We talked about our gardens, cooking, the weather, and apples before shifting to talk of Lebanon. One of the guys in the group is from Lebanon, and he gave an update on his family, who live very close to the conflict zone. We listened to him describe their incredibly stressful situation, and then he pivoted and told us how he sent a photo of his beautiful 27-pound watermelon to his dad, who said, "You may have picked it too soon."
Even in a time of war and uncertainty, conversation around food comes naturally, and people are ready to debate the finer points of harvesting watermelons. When you only have a few plants, judging ripeness is an important skill.
I advised my friend on the indicators for a ripe watermelon. We had been watching this melon develop for weeks. I thought the time was right, but you never know until harvest. At some point, you have to have faith in yourself, assume the best, and cut the vine. We had a lot invested in this melon, and all that time, care, and connection made it sweet on many levels.
We all took great delight in the watermelon. I realized that this group's focus on the inherent goodness within each of us is why we all feel nurtured by our time together. Trusting in our goodness and drawing it out of each other is contagious.
As we sat basking in the glory of the watermelon, dark clouds rolled in from the west, and rain appeared in the distance. This could have dampened our post-dinner hike, but in the spirit of focusing on goodness, we saw it as a gift for the plants and us.
Rain started to fall, and we moved onto the back porch to watch the show. Heavy rain poured down at a 45° angle. We were all mesmerized. The wind picked up, the sun peaked through an opening in the clouds, and thunder boomed off in the distance. When the sunlight hit the flickering cottonwood leaves down by the creek, they turned silver and flashed in the sun.
The rain eventually tapered off, and goldfinches started singing. We walked into the prairie and noticed a rainbow above the tree line. A little farther down the trail, the entire rainbow appeared. We were amazed. None of us could remember seeing a prettier rainbow.
The guy hosting our September dinner said, "I will have a double rainbow at my place."

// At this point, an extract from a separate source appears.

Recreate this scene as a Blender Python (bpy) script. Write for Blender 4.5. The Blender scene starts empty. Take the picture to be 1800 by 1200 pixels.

The dark clouds rolled off to the east, and a bright blue sky appeared in their wake. Our lives encompass this dynamic of light and dark, health and illness, happy and sad, but these are fleeting states of being. Within our group, we are touching into something deeper. We have come to see that we all face challenges, but they do not define us. We are, ultimately, one life. We are the trusting goldfinch, shining rainbow, dark clouds, rain, and wind.
I wish I could show you
When you are lonely or in darkness,
The astonishing light
Of your own being!
Hafiz
What a lovely post! The goldfinch is adorable, and your gathering of friends sounds wonderful. Thanks for the idea on how to cook okra!
Yes, young birds often trust people! A deceased friend of mine said, when looking at some young sparrows, “They haven’t learned to be afraid yet!”